* **TASK DETAILS**
Give the data a second time, exactly and in full.

* **DATA EXTRACT**
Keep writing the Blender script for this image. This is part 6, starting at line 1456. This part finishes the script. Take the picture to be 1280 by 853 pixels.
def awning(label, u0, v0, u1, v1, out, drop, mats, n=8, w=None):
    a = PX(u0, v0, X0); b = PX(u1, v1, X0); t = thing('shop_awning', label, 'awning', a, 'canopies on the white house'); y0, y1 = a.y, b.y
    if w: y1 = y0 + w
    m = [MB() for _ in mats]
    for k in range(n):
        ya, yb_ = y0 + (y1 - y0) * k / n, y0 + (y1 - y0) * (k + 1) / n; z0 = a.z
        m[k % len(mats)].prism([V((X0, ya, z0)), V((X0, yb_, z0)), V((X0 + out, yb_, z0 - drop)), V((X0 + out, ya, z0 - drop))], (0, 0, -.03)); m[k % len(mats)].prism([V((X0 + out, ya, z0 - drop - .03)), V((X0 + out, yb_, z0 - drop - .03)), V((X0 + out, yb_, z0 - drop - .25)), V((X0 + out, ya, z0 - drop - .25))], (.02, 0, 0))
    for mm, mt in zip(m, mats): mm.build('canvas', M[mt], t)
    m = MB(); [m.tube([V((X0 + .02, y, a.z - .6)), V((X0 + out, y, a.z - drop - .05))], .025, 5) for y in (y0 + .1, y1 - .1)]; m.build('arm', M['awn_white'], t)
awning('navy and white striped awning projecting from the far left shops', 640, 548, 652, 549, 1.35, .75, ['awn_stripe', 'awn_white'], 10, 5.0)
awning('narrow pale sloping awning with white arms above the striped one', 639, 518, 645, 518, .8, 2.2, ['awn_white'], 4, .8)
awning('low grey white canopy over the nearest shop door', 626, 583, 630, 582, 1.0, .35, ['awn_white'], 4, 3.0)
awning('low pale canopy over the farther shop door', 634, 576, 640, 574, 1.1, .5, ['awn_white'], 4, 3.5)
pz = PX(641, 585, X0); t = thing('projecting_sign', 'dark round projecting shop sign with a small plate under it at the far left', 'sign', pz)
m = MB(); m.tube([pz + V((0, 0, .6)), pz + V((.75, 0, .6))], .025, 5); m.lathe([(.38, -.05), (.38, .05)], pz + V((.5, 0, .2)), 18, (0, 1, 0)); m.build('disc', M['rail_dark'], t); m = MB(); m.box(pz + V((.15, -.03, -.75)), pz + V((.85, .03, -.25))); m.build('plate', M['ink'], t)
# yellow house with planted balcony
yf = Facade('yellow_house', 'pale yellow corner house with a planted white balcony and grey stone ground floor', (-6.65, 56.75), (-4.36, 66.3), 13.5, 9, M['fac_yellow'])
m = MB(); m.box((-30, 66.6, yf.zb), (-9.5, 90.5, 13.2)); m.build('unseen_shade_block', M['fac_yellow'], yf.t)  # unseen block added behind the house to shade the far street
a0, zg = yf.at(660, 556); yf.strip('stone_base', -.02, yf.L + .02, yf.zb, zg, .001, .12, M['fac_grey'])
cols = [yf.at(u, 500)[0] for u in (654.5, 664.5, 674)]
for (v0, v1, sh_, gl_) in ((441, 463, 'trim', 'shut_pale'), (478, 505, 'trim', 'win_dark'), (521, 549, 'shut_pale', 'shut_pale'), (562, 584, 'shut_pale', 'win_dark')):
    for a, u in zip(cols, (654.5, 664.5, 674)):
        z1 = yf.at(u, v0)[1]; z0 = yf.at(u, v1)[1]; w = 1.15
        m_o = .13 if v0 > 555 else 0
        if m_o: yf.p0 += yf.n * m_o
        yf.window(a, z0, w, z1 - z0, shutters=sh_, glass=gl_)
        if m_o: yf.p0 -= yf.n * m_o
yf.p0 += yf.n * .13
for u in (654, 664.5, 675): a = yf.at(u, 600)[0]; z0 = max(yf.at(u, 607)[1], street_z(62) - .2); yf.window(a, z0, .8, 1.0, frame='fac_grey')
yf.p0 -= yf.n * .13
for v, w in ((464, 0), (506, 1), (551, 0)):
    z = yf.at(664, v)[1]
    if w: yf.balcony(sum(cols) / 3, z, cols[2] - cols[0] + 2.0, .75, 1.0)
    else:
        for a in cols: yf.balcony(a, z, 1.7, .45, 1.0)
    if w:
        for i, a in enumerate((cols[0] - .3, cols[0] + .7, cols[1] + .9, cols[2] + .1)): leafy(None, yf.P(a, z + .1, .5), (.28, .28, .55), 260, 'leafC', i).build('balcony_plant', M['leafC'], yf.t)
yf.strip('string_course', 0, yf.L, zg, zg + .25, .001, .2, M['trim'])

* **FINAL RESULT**
Keep writing the Blender script for this image. This is part 6, starting at line 1456. This part finishes the script. Take the picture to be 1280 by 853 pixels.
def awning(label, u0, v0, u1, v1, out, drop, mats, n=8, w=None):
    a = PX(u0, v0, X0); b = PX(u1, v1, X0); t = thing('shop_awning', label, 'awning', a, 'canopies on the white house'); y0, y1 = a.y, b.y
    if w: y1 = y0 + w
    m = [MB() for _ in mats]
    for k in range(n):
        ya, yb_ = y0 + (y1 - y0) * k / n, y0 + (y1 - y0) * (k + 1) / n; z0 = a.z
        m[k % len(mats)].prism([V((X0, ya, z0)), V((X0, yb_, z0)), V((X0 + out, yb_, z0 - drop)), V((X0 + out, ya, z0 - drop))], (0, 0, -.03)); m[k % len(mats)].prism([V((X0 + out, ya, z0 - drop - .03)), V((X0 + out, yb_, z0 - drop - .03)), V((X0 + out, yb_, z0 - drop - .25)), V((X0 + out, ya, z0 - drop - .25))], (.02, 0, 0))
    for mm, mt in zip(m, mats): mm.build('canvas', M[mt], t)
    m = MB(); [m.tube([V((X0 + .02, y, a.z - .6)), V((X0 + out, y, a.z - drop - .05))], .025, 5) for y in (y0 + .1, y1 - .1)]; m.build('arm', M['awn_white'], t)
awning('navy and white striped awning projecting from the far left shops', 640, 548, 652, 549, 1.35, .75, ['awn_stripe', 'awn_white'], 10, 5.0)
awning('narrow pale sloping awning with white arms above the striped one', 639, 518, 645, 518, .8, 2.2, ['awn_white'], 4, .8)
awning('low grey white canopy over the nearest shop door', 626, 583, 630, 582, 1.0, .35, ['awn_white'], 4, 3.0)
awning('low pale canopy over the farther shop door', 634, 576, 640, 574, 1.1, .5, ['awn_white'], 4, 3.5)
pz = PX(641, 585, X0); t = thing('projecting_sign', 'dark round projecting shop sign with a small plate under it at the far left', 'sign', pz)
m = MB(); m.tube([pz + V((0, 0, .6)), pz + V((.75, 0, .6))], .025, 5); m.lathe([(.38, -.05), (.38, .05)], pz + V((.5, 0, .2)), 18, (0, 1, 0)); m.build('disc', M['rail_dark'], t); m = MB(); m.box(pz + V((.15, -.03, -.75)), pz + V((.85, .03, -.25))); m.build('plate', M['ink'], t)
# yellow house with planted balcony
yf = Facade('yellow_house', 'pale yellow corner house with a planted white balcony and grey stone ground floor', (-6.65, 56.75), (-4.36, 66.3), 13.5, 9, M['fac_yellow'])
m = MB(); m.box((-30, 66.6, yf.zb), (-9.5, 90.5, 13.2)); m.build('unseen_shade_block', M['fac_yellow'], yf.t)  # unseen block added behind the house to shade the far street
a0, zg = yf.at(660, 556); yf.strip('stone_base', -.02, yf.L + .02, yf.zb, zg, .001, .12, M['fac_grey'])
cols = [yf.at(u, 500)[0] for u in (654.5, 664.5, 674)]
for (v0, v1, sh_, gl_) in ((441, 463, 'trim', 'shut_pale'), (478, 505, 'trim', 'win_dark'), (521, 549, 'shut_pale', 'shut_pale'), (562, 584, 'shut_pale', 'win_dark')):
    for a, u in zip(cols, (654.5, 664.5, 674)):
        z1 = yf.at(u, v0)[1]; z0 = yf.at(u, v1)[1]; w = 1.15
        m_o = .13 if v0 > 555 else 0
        if m_o: yf.p0 += yf.n * m_o
        yf.window(a, z0, w, z1 - z0, shutters=sh_, glass=gl_)
        if m_o: yf.p0 -= yf.n * m_o
yf.p0 += yf.n * .13
for u in (654, 664.5, 675): a = yf.at(u, 600)[0]; z0 = max(yf.at(u, 607)[1], street_z(62) - .2); yf.window(a, z0, .8, 1.0, frame='fac_grey')
yf.p0 -= yf.n * .13
for v, w in ((464, 0), (506, 1), (551, 0)):
    z = yf.at(664, v)[1]
    if w: yf.balcony(sum(cols) / 3, z, cols[2] - cols[0] + 2.0, .75, 1.0)
    else:
        for a in cols: yf.balcony(a, z, 1.7, .45, 1.0)
    if w:
        for i, a in enumerate((cols[0] - .3, cols[0] + .7, cols[1] + .9, cols[2] + .1)): leafy(None, yf.P(a, z + .1, .5), (.28, .28, .55), 260, 'leafC', i).build('balcony_plant', M['leafC'], yf.t)
yf.strip('string_course', 0, yf.L, zg, zg + .25, .001, .2, M['trim'])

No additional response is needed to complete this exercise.